[Start of Data]

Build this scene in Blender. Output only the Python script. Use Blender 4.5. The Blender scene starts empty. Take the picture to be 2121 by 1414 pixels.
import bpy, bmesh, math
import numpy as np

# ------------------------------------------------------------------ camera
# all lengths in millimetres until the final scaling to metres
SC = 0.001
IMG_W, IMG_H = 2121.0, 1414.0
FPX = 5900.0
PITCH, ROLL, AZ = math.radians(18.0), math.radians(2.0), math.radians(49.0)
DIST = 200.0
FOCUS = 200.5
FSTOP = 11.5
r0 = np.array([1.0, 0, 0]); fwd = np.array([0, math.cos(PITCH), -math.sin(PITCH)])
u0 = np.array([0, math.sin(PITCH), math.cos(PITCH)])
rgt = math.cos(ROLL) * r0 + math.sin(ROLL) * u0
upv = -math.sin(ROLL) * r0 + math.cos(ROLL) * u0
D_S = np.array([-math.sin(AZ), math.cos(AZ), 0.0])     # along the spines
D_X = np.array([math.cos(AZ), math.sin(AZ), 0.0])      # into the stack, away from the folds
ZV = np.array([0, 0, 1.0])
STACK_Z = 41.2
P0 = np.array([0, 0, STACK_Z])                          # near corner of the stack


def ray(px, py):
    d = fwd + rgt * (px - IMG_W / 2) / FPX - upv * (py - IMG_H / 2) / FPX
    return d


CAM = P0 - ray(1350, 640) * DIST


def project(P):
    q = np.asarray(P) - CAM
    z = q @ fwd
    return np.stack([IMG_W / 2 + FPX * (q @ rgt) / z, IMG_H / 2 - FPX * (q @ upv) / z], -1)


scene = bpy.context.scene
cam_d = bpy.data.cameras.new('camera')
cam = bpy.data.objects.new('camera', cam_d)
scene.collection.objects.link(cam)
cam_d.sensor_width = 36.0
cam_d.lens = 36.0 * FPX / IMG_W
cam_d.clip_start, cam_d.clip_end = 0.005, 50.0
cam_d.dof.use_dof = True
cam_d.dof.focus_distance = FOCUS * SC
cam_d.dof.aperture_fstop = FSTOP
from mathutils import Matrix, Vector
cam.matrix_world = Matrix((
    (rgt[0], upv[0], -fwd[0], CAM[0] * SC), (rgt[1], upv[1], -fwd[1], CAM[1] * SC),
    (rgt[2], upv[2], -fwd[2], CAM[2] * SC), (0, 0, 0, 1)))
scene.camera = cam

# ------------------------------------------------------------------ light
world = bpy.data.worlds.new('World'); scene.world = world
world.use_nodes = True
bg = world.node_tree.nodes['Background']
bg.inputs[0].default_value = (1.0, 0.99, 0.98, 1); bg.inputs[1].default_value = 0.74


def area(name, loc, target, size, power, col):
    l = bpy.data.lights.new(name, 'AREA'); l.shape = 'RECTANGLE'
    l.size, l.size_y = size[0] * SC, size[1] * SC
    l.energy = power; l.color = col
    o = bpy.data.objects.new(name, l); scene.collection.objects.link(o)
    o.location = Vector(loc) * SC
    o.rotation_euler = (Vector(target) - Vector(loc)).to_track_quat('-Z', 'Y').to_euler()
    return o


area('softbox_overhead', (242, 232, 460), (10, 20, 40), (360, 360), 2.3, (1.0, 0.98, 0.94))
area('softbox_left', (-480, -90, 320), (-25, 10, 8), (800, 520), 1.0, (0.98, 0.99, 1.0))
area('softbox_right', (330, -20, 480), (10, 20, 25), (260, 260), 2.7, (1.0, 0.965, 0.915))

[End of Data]

Copy the lines from the start of the data verbatim, stopping after the line containing "scene.camera = cam".

Build this scene in Blender. Output only the Python script. Use Blender 4.5. The Blender scene starts empty. Take the picture to be 2121 by 1414 pixels.
import bpy, bmesh, math
import numpy as np

# ------------------------------------------------------------------ camera
# all lengths in millimetres until the final scaling to metres
SC = 0.001
IMG_W, IMG_H = 2121.0, 1414.0
FPX = 5900.0
PITCH, ROLL, AZ = math.radians(18.0), math.radians(2.0), math.radians(49.0)
DIST = 200.0
FOCUS = 200.5
FSTOP = 11.5
r0 = np.array([1.0, 0, 0]); fwd = np.array([0, math.cos(PITCH), -math.sin(PITCH)])
u0 = np.array([0, math.sin(PITCH), math.cos(PITCH)])
rgt = math.cos(ROLL) * r0 + math.sin(ROLL) * u0
upv = -math.sin(ROLL) * r0 + math.cos(ROLL) * u0
D_S = np.array([-math.sin(AZ), math.cos(AZ), 0.0])     # along the spines
D_X = np.array([math.cos(AZ), math.sin(AZ), 0.0])      # into the stack, away from the folds
ZV = np.array([0, 0, 1.0])
STACK_Z = 41.2
P0 = np.array([0, 0, STACK_Z])                          # near corner of the stack


def ray(px, py):
    d = fwd + rgt * (px - IMG_W / 2) / FPX - upv * (py - IMG_H / 2) / FPX
    return d


CAM = P0 - ray(1350, 640) * DIST


def project(P):
    q = np.asarray(P) - CAM
    z = q @ fwd
    return np.stack([IMG_W / 2 + FPX * (q @ rgt) / z, IMG_H / 2 - FPX * (q @ upv) / z], -1)


scene = bpy.context.scene
cam_d = bpy.data.cameras.new('camera')
cam = bpy.data.objects.new('camera', cam_d)
scene.collection.objects.link(cam)
cam_d.sensor_width = 36.0
cam_d.lens = 36.0 * FPX / IMG_W
cam_d.clip_start, cam_d.clip_end = 0.005, 50.0
cam_d.dof.use_dof = True
cam_d.dof.focus_distance = FOCUS * SC
cam_d.dof.aperture_fstop = FSTOP
from mathutils import Matrix, Vector
cam.matrix_world = Matrix((
    (rgt[0], upv[0], -fwd[0], CAM[0] * SC), (rgt[1], upv[1], -fwd[1], CAM[1] * SC),
    (rgt[2], upv[2], -fwd[2], CAM[2] * SC), (0, 0, 0, 1)))
scene.camera = cam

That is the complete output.